An Introduction to France – A Road Trip to Remember.

My partner, although well traveled elsewhere, had never been to France other than a few towns in the Nord Pas de Calais on daytrips. I love France. Time to introduce him then to some of the delights it has to offer! We only had a week and, as ever, we were over ambitious. However, it worked as any taster does: it whet the appetite and we are keen to return.

Not only did we want to cover as much of France as possible, by car, in just 8 days, but we also wanted to fit in a visit to a friend and dip into Spain for a quick look at Barcelona. It was a fantastic experience which could only have been improved with the addition of more time. We visited Montreuil sur Mer in the Nord Pas de Calais; Brécey, Dinard and Mont Saint-Michel in Normandy; Annecy in the Rhône-Alpes region; La Grande Chartreuse in the French Alps; Vézénobres in the Languedoc-Roussillon region; a brief hop into Spain to Barcelona; then to Toulouse in the Midi-Pyréneés region via Carcassonne back in Languedoc-Roussillon; finally arriving at our end point of La Rochelle in Poitou-Charentes.

It was August. We set off from Folkestone through the Tunnel sous la Manche; the crossing only delayed by an hour which we found perfectly acceptable for one of the busiest times of the year. On arrival in Calais, we headed for Montreuil-Sur-Mer, a charming walled town immortalised by Victor Hugo when he used it as the setting for Les Miserables. As our place mats on our lunch table described, Les Miserables is performed each year in the summer in an outdoor son et lumière. We had just missed it; I made the first note of something to return to. We knew this was a whistlestop tour so did not have much time to explore, but we could see that Montreuil was a place worth returning to, maybe for a weekend or even a daytrip at just under an hour’s drive from Calais.

Our next destination was Brécey, where our friend has a house in Normandy. We were the proud new owners of a Sat Nav, fondly named Kate. Sadly we hadn’t read the instructions thoroughly. The journey was supposed to take around four hours; it took us nine! On closer inspection, on arrival, we discovered that it had been set to avoid tolls and never ask again. I suppose it was a prettier route than the toll roads. We had opted to stay in the only auberge in the village as opposed to camping in the garden and using a hole dug in the ground, should we need to, in the night. Our friend was just starting to renovate her property and, charming though it was, it did not yet have many amenities. We had been warned that the auberge was basic and it was, but it was clean and, after a short time to thaw, the owners were friendly.

Base Camp 1

We arrived at our friend’s during late evening. There were about nine other people camping there and they were all sat around a fire pit near the entrance to the property. They had named this base camp 1. It was l’heure de l’apéro, so we chatted as we enjoyed our drinks before dinner and It soon became clear that they had been in France for some weeks already and were beginning to tire of each other’s company under conditions which weren’t easy due to the slow progress of renovation. I have never watched Big Brother, but they assured me that they were just as excited as the contestants were whenever there were new arrivals. We were treated like royalty and felt like a breath of fresh air wafting in from overseas!
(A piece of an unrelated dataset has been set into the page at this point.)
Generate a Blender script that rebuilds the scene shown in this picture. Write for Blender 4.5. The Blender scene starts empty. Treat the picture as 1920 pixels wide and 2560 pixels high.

After a while, we moved to base camp 2 which was an even larger fire pit, edged with stones, and a huge dining table, dressed with linen cloth, foliage and candelabra. It was beautiful! After sharing a delicious meal, the preparation of which everyone took part in, except us as honoured new arrivals, we moved to base camp 3: a huge fireplace in the lounge of the stone house. The wine flowed until we left at about 3am.

Base Camp 2

We returned the following morning for coffee at base camp 1. We then drove in convoy to Dinard. Had our friend not missed the turning off the motorway and thereby misled all the following cars, the two and a half hour journey would only have taken forty minutes! After some difficulty in parking, we shared a lovely lunch of moules and goat’s cheese pastry salad. After lunch we wandered around. I enjoyed walking through the tunnel to get to the beach and the distinctive blue and white striped changing tents.

Later, we decided to drive to Mont Saint-Michel. However, it was late in the day and the queue of traffic was horrendous. We decided to buy a guide book, take some photos from the distance, make a u turn and make a note to return on another visit. The abbey is supposed to be well worth closer inspection. We returned to Brécey for a simple yet delicious dinner and wine and music around the fire.

Base Camp 3

The following morning we set the sat nav to avoid Paris and headed in the direction of Annecy. We set the radio to France Bleu which moved seamlessly between the different regions throughout the rest of our trip and thus set the mood for France. We drove past the outskirts of both Saint-Étienne and Lyon, clearly not the best advertisement for either town, both outskirts being industrial and graffiti ridden and, as we had no time to go inwards and explore further, we made another note to return when we had more time.

We arrived in Annecy 11 hours after leaving Brécey. We found our hotel, drove to the lake (Lac d’Annecy) and enjoyed good food with a nice local wine from the menu. After dinner we strolled along the shore of the lake. It was truly beautiful with the mountains in the background. We would explore more the following morning.